Faire table rase des mauvais souvenirs peut sembler tentant, mais le passé a le mérite d’enseigner que le mal est profond. Car La Pataterie n’en est pas à sa première tentative de sortir la tête de l’eau bouillante, avec ou sans amidon. Elle avait déjà connu « un plan de relance » en 2021, initié par l’éphémère PDG Sébastien Laporte. Avant, en 2019, c’était une « réorientation » sous la houlette de Michael Cottin, nommé dirigeant en décembre 2017. Mais aussi un autre « plan de relance » en 2016, avec Alexandre Maizoué aux manettes. A chaque fois, des échecs.
Une chute presque inéluctable pour les yeux avisés de Bernard Boutboul, président de Gira, cabinet spécialisé de la restauration hors domicile. La problématique n’est pas celle d’une boîte qui a vu trop grand, mais d’un changement d’époque et de génération, un mouvement un poil plus complexe à arrêter. « Les franchises de restauration, ça ne fonctionne plus, tranche l’expert, citant Courtepaille ou Napaqaro (ex-Buffalo Grill). Pour les parents et les grands-parents, c’était l’assurance de la qualité d’un repas, le choix de la sécurité. Mais les moins de 30 ans sont anti-chaînes, ils veulent des expériences uniques, originales, décalées, des concepts ».

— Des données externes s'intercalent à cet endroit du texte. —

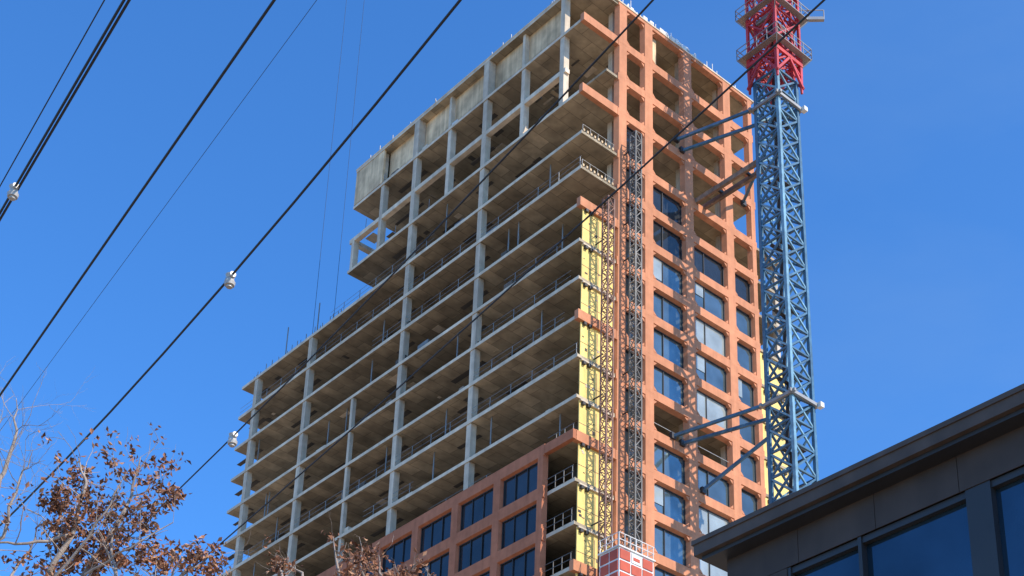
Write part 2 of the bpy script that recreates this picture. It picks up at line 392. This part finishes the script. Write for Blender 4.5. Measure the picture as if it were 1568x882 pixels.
mb.obj("panels_and_guardrail",e)
# ---------------------------------------------------------------- neighbouring office building
ob=empty("office_building"); mb=MB()
s_=15.0; a,t=bearing(1062,832); Yc=(s_-CH)/t; N0=Vector((a*Yc,Yc,0)); dB=-dL
def B(t,n,z): return N0+dB*t+dR*n+Vector((0,0,z))
M_fas=mat("roof_fascia",(.105,.073,.055),.6,var=.2,scale=2,streak=.15,spec=.25)
M_pan=mat("grey_wall_panel",(.075,.053,.042),.65,var=.2,scale=1.2,streak=.15,spec=.25)
M_og=mat("office_glass",(.045,.085,.12),.05,metal=.7,var=.25,scale=.6)
Lb=24; WT=14.02
mb.box(B,0,Lb,0,16,14.74,15.0,M_fas)
mb.box(B,.1,Lb,.1,15.9,14.66,14.735,M_dark)
mb.box(B,-.03,Lb,-.03,.1,14.95,15.04,M_fas)
t0=.4; n0=.42
tt=t0
while tt<Lb:
    t1=min(Lb,tt+1.62); mb.box(B,tt+.006,t1-.006,n0,n0+.3,WT,14.66,M_pan); tt=t1
mb.box(B,t0,Lb,n0+.02,n0+.3,WT,14.65,M_dark)
mb.box(B,t0+.02,t0+.32,n0+.02,15.5,0,14.66,M_pan)
mb.box(B,t0,t0+1.35,n0,n0+.3,0,WT-.01,M_pan)
mb.box(B,t0,Lb,n0+.6,15.5,0,14.5,M_dark)
z=WT
while z>1:
    zb=max(.3,z-2.3)
    mb.box(B,t0+1.35,Lb,n0+.16,n0+.2,zb,z-.001,M_og)
    mb.box(B,t0+1.35,Lb,n0+.05,n0+.155,z-.12,z-.002,M_dark)
    mb.box(B,t0+1.35,Lb,n0+.05,n0+.155,zb,zb+.1,M_dark)
    xs=[1.75,3.25,5.35,7.6,9.6,11.9,13.9,16.1,18.1,20.2]
    for j,x in enumerate(xs):
        wv=.45 if j%4==2 else .07
        mb.box(B,x,x+wv,n0+.02,n0+.157,zb,z-.003,M_dark)
    mb.box(B,t0+1.35,Lb,n0,n0+.3,zb-1.2,zb-.002,M_pan)
    z=zb-1.2-.003
mb.obj("office_body",ob)
# ---------------------------------------------------------------- overhead wires
M_wire=mat("black_wire",(.02,.02,.022),.6); M_wire2=mat("thin_wire",(.03,.05,.09),.6)
M_cer=mat("ceramic_insulator",(.50,.46,.40),.35)
def wire(pts,h,r,m,fits=(),name="overhead_wire"):
    e=empty(name)
    (x1,y1),(x2,y2)=pts[0],pts[-1]
    def at(x,y): a,t=bearing(x,y); Y=(h-CH)/t; return Vector((a*Y,Y,h))
    A=at(x1,y1); Bv=at(x2,y2); d=Bv-A; L=d.length; d.normalize()
    def hit(x,y):
        a,t=bearing(x,y)
        s=(a*A.y-A.x)/(d.x-a*d.y); Y=A.y+d.y*s; return s,CH+t*Y
    q=0
    if len(pts)==3:
        s,z=hit(*pts[1]); q=(h-z)/(s*(L-s))
    Z=lambda s: h-q*s*(L-s)
    n=40; cu=bpy.data.curves.new(name,'CURVE'); cu.dimensions='3D'; cu.bevel_depth=r; cu.bevel_resolution=2
    sp=cu.splines.new('POLY'); sp.points.add(n)
    for i in range(n+1):
        s=-38+(L+38+12)*i/n; p=A+d*s; sp.points[i].co=(p.x,p.y,Z(s),1)
    cu.materials.append(m); o=bpy.data.objects.new("cable",cu); scene.collection.objects.link(o); o.parent=e
    for f in fits:
        s,_=hit(*f); p=A+d*s; p.z=Z(s)
        bm=bmesh.new()
        def cyl(r1,r2,dep,M): bmesh.ops.create_cone(bm,cap_ends=True,segments=16,radius1=r1,radius2=r2,depth=dep,matrix=M)
        cyl(.05,.035,.06,Matrix.Translation(p-Vector((0,0,.045))))
        cyl(.035,.05,.04,Matrix.Translation(p-Vector((0,0,.0))))
        cyl(.03,.03,.05,Matrix.Translation(p-Vector((0,0,.1))))
        cyl(.048,.055,.035,Matrix.Translation(p-Vector((0,0,.085))))
        q2=d.to_track_quat('Z','Y').to_matrix().to_4x4()
        cyl(.03,.03,.12,Matrix.Translation(p)@q2)
        me=bpy.data.meshes.new("insulator"); bm.to_mesh(me); bm.free(); me.materials.append(M_cer)
        o=bpy.data.objects.new("insulator",me); scene.collection.objects.link(o); o.parent=e
wire([(0,285),(160,0)],12.5,.006,M_wire)
wire([(0,326),(190,0)],12,.012,M_wire,fits=[(20,297)])
wire([(0,336),(198,0)],12,.012,M_wire)
wire([(0,605),(420,0)],12,.013,M_wire)
wire([(40,605),(485,0)],14,.003,M_wire2)
wire([(75,730),(353,424),(705,0)],11.5,.012,M_wire,fits=[(353,424)])
wire([(190,830),(357,668),(1000,0)],11,.008,M_wire,fits=[(357,668)])
wire([(335,835),(985,255),(1262,0)],10.5,.008,M_wire)
# ---------------------------------------------------------------- trees
M_bark=mat("pale_bark",(.34,.27,.22),.9,var=.3,scale=12,bump=.5)
M_leaf1=mat("dry_leaf_brown",(.30,.135,.075),.8,var=.4,scale=6,spec=.2)
M_leaf2=mat("dry_leaf_dark",(.15,.07,.04),.8,var=.4,scale=6,spec=.2)
M_leaf3=mat("dry_leaf_tan",(.44,.24,.14),.8,var=.3,scale=6,spec=.2)
def tube_curve(name,splines,m,parent):
    cu=bpy.data.curves.new(name,'CURVE'); cu.dimensions='3D'; cu.bevel_depth=1.0; cu.bevel_resolution=1; cu.use_fill_caps=True
    for pts in splines:
        sp=cu.splines.new('POLY'); sp.points.add(len(pts)-1)
        for i,(p,r) in enumerate(pts): sp.points[i].co=(p.x,p.y,p.z,1); sp.points[i].radius=r
    cu.materials.append(m); o=bpy.data.objects.new(name,cu); scene.collection.objects.link(o); o.parent=parent
def rv(s=1): return Vector((U(-s,s),U(-s,s),U(-s,s)))
def limb(out,pts,r0,r1,sub=3,jit=.03):
    res=[]
    n=len(pts)-1
    for i in range(n):
        for k in range(sub):
            t=k/sub; p=pts[i].lerp(pts[i+1],t); res.append(p+ (rv(jit) if i+k else Vector()))
    res.append(pts[-1]); m=len(res)-1
    L=[(p,r0+(r1-r0)*(i/m)) for i,p in enumerate(res)]
    out.append(L); return L
def grow(out,tips,p,d,l,r,dep,up=.25,kids=3):
    pts=[(p,r)]; q=p.copy(); dd=d.copy(); n=5
    for i in range(n):
        dd=(dd+rv(.28)+Vector((0,0,up*.25))).normalized(); q=q+dd*(l/n); pts.append((q.copy(),r*(1-.6*(i+1)/n)))
        if dep>0 and i>=1 and R()<kids/n*1.2:
            grow(out,tips,q.copy(),(dd+rv(.9)).normalized(),l*U(.45,.7),r*.55,dep-1,up,kids)
    out.append(pts); tips.append(q.copy())
def leaves(mb,c,rad,n,size=.05):
    for i in range(n):
        p=c+Vector((random.gauss(0,rad),random.gauss(0,rad),random.gauss(0,rad*.9)))
        a=rv().normalized(); b=a.cross(rv()).normalized(); s=size*U(.6,1.3)
        m=random.choice([M_leaf1,M_leaf1,M_leaf2,M_leaf3]); nrm=a.cross(b)*s*.35
        mb.quad([p-a*s,p-b*s*.5+nrm,p+a*s],m) ; mb.quad([p-a*s,p+a*s,p+b*s*.55+nrm],m)
tr=empty("dry_leaved_tree"); sp=[]; tips=[]; lf=MB()
base=Vector((-7.4,15.2,0)); crotch=from_pixel(60,1250,15.2)
limb(sp,[base,base+Vector((.1,0,2.5)),crotch],.24,.15)
mains=[([(60,1250,15.2),(20,1000,15.1),(60,900,15),(110,820,14.9),(130,740,14.8),(120,700,14.8)],.06,.006),
([(60,1250,15.2),(120,1000,15.3),(130,880,15.2),(200,760,15.2),(215,700,15.2)],.05,.006),
([(130,880,15.2),(200,780,15.4),(275,765,15.5)],.022,.005),
([(110,820,14.9),(40,830,14.6),(-20,835,14.4)],.022,.009),
([(60,1250,15.2),(200,1020,14.8),(230,920,14.7),(290,870,14.6),(325,850,14.6)],.05,.006),
([(60,900,15),(90,850,15.3),(90,790,15.4),(100,755,15.5)],.025,.006),
([(60,1000,14.7),(90,880,14.2),(150,800,14.0),(185,740,14.0)],.022,.007),
([(130,880,14.4),(200,840,14.2),(265,800,14.2)],.014,.005),
([(200,1020,14.8),(180,900,15),(170,830,15),(165,790,15)],.03,.006)]
for pl,r0,r1 in mains:
    L=limb(sp,[from_pixel(*q) for q in pl],r0,r1,sub=4,jit=.025)
    for (p,r) in L[4:]:
        if R()<.8: grow(sp,tips,p,rv().normalized()*.7+Vector((0,0,.5)),U(.25,.55),min(r*.5,.010),1,.3,2)
clumps=[(130,740,.13,200),(105,800,.17,380),(90,765,.12,180),(150,800,.15,230),(180,712,.10,80),(250,765,.12,210),(245,702,.07,40),(200,850,.17,280),(120,860,.2,560),(165,845,.12,200),(255,860,.13,200),(300,868,.13,220),(322,845,.09,70),(210,790,.13,110),(60,880,.15,150),(185,775,.1,90),(215,735,.1,60),(262,715,.05,18),(30,870,.12,50),(120,712,.06,26),(235,800,.08,50),(200,695,.06,30),(330,872,.09,80),(275,835,.08,50)]
for x,y,r,n in clumps:
    c=from_pixel(x,y,15+U(-.5,.5))
    for k in range(max(1,n//14)): leaves(lf,c+rv(r*1.25),.042,14,.035)
for t in tips:
    if R()<.5: leaves(lf,t,.05,random.randint(2,9),.035)
tube_curve("trunk_and_branches",sp,M_bark,tr); lf.obj("dry_leaves",tr,False)
tr=empty("bare_tree"); sp=[]; tips=[]
base=Vector((-9.6,17.5,0)); cro=from_pixel(-90,1150,17.3)
limb(sp,[base,cro],.2,.14)
for pl,r0,r1 in [([(-90,1150,17.3),(-60,900,17.2),(-10,760,17.2),(20,680,17.2),(25,610,17.2)],.07,.004),([(-60,900,17.2),(0,820,17),(30,740,17),(50,690,17)],.035,.004),([(-90,1150,17.3),(-20,950,17.3),(30,860,17.4),(70,790,17.4)],.04,.004),([(-60,900,17.2),(-40,760,17.5),(-15,680,17.5),(5,640,17.5)],.035,.004)]:
    L=limb(sp,[from_pixel(*q) for q in pl],r0,r1,sub=4,jit=.04)
    for (p,r) in L[5:]:
        grow(sp,tips,p,rv().normalized()+Vector((0,0,.5)),U(.4,.75),min(r*.45,.006),2,.3,3)
tube_curve("trunk_and_branches",sp,M_bark,tr)
tr=empty("dry_leaved_tree"); sp=[]; tips=[]; lf=MB()
base=Vector((-4.6,17,0)); cro=from_pixel(500,1250,17)
limb(sp,[base,cro],.2,.12)
for pl in ([(500,1250,17),(470,1000,17),(435,900,17),(422,850,17)],[(500,1250,17),(540,1000,17),(560,900,17),(550,822,17)],[(500,1250,17),(600,1020,17),(640,920,17),(605,868,17)],[(500,1250,17),(330,1050,17),(350,930,17),(335,880,17)],[(540,1000,17),(520,900,17),(510,822,17)],[(540,1000,17),(590,900,17),(580,850,17)],[(600,1020,17),(660,930,17),(655,868,17)],[(470,1000,17),(470,900,17),(450,860,17)]):
    L=limb(sp,[from_pixel(*q) for q in pl],.05,.004,sub=4,jit=.03)
    for (p,r) in L[6:]: grow(sp,tips,p,rv().normalized()+Vector((0,0,.35)),U(.18,.34),min(r*.5,.006),1,.2,2)
for x,y,r,n in [(430,870,.08,90),(558,852,.1,150),(555,880,.14,220),(602,880,.1,110),(512,826,.03,10),(620,890,.1,70),(520,882,.06,34),(642,882,.05,20),(545,828,.04,20),(420,860,.04,14)]:
    for k in range(max(1,n//14)): leaves(lf,from_pixel(x,y,17+U(-.4,.4))+rv(r*1.2),.05,14,.04)
for t in tips:
    if R()<.3: leaves(lf,t,.04,random.randint(2,6),.036)
tube_curve("trunk_and_branches",sp,M_bark,tr); lf.obj("dry_leaves",tr,False)
# ---------------------------------------------------------------- ground and street
M_gr=mat("ground_dry",(.42,.31,.20),.95,var=.2,scale=.3); M_as=mat("asphalt",(.055,.055,.058),.9,var=.2,scale=2); M_pv=mat("pavement",(.38,.36,.33),.9,var=.1,scale=1)
M_ln=mat("road_paint",(.75,.72,.6),.7)
g=MB(); g.quad([(-2000,-2000,0),(2000,-2000,0),(2000,2000,0),(-2000,2000,0)],M_gr); g.obj("ground",None,False)
dW=Vector((-.593,.805,0)); nW=Vector((.805,.593,0))
def S(a,b,z): return dW*a+nW*b+Vector((0,0,z))
g=MB(); g.quad([S(-200,-10,.004),S(60,-10,.004),S(60,-2,.004),S(-200,-2,.004)],M_as)
for k in range(-40,12): g.quad([S(k*5,-6.07,.008),S(k*5+3,-6.07,.008),S(k*5+3,-5.93,.008),S(k*5,-5.93,.008)],M_ln)
g.obj("road",None,False)
g=MB(); g.box(S,-200,60,-2,1.5,0,.12,M_pv); g.obj("pavement")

La pomme de terre contre la cuisine du monde entier
Même les marques américaines, hormis le duopole McDonald’s-Burger King désormais trop bien installé pour chuter, connaissent des difficultés au pays de la gastronomie, comme on l’expliquait dans ce papier. « Les consommateurs privilégient désormais les chaînes beaucoup plus petites et intimistes et ont plutôt tendance à fuir les grands groupes », relance Nathalie Louisgrand, enseignante-chercheuse spécialiste de la gastronomie à la Grenoble Ecole de management.
« La concurrence s’est accrue, si bien qu’il y a toujours un nouveau restaurant ou une petite chaîne à découvrir au lieu de refaire le même classique », poursuit la spécialiste. Que peut une pomme de terre contre des sushis, des poké bowls, des wokes, des pizzas, du poulet frit et toutes les nouvelles recettes ayant explosé ces dernières années ?
La Pataterie a-t-elle perdu son âme ?
C’est l’autre problème quasi insoluble de La Pataterie. Une carte qui ne correspond plus nécessairement aux attentes, comme l’explique Clémentine Hugol-Gential, professeure et spécialiste des enjeux contemporains de l’alimentation à l’université de Bourgogne. « Aujourd’hui, la nourriture doit être esthétisée, instagramabilisée, multiculturelle et healthy. » Pas vraiment son truc, à la pomme de terre. Sa consommation en France est d’ailleurs en chute libre : elle est passée de 65 kg par habitant et par an en 2007 à moins de 50 aujourd’hui.
Reste que quand on s’appelle La Pataterie – et Laurent Gillard a bien indiqué ne pas vouloir changer le nom –, on n’a pas vraiment le choix. Là encore, l’enseigne s’est parfois perdue. « Avec la tendance au mono produit, l’enseigne a tout intérêt à remettre la patate au centre de tout, à être une sorte de temple de la pomme de terre. Ce serait au moins un concept fort au lieu de proposer des nems, des salades ou des entrecôtes comme elle l’a fait, ce qui ne correspond pas à son identité », estime Bernard Boutboul.
Un mal trop profond pour être soigné ?
Laurent Gillard a bien noté certains de ces problèmes. Il souhaite moderniser l’enseigne, le logo, les établissements – fini les tracteurs en plein milieu de certains restaurants. Mais également se concentrer sur la patate, avec une nouvelle cuisson et une présence dans quasiment chaque plat de la carte (pas les desserts, on vous rassure).
Reste que le mal est peut-être déjà fait. « Ce genre de franchise a une image un peu vieillotte, pour ne pas dire ringarde », admet Clémentine Hugol-Gential. Bernard Boutboul : « Ce sont des marques avec une très grosse notoriété et une mauvaise image, c’est difficile à changer. Le consommateur va être sceptique si on lui dit ''Revenez, on a changé''. » Comme pour le Parti socialiste ou le jeu proposé par Montpellier, remarquez.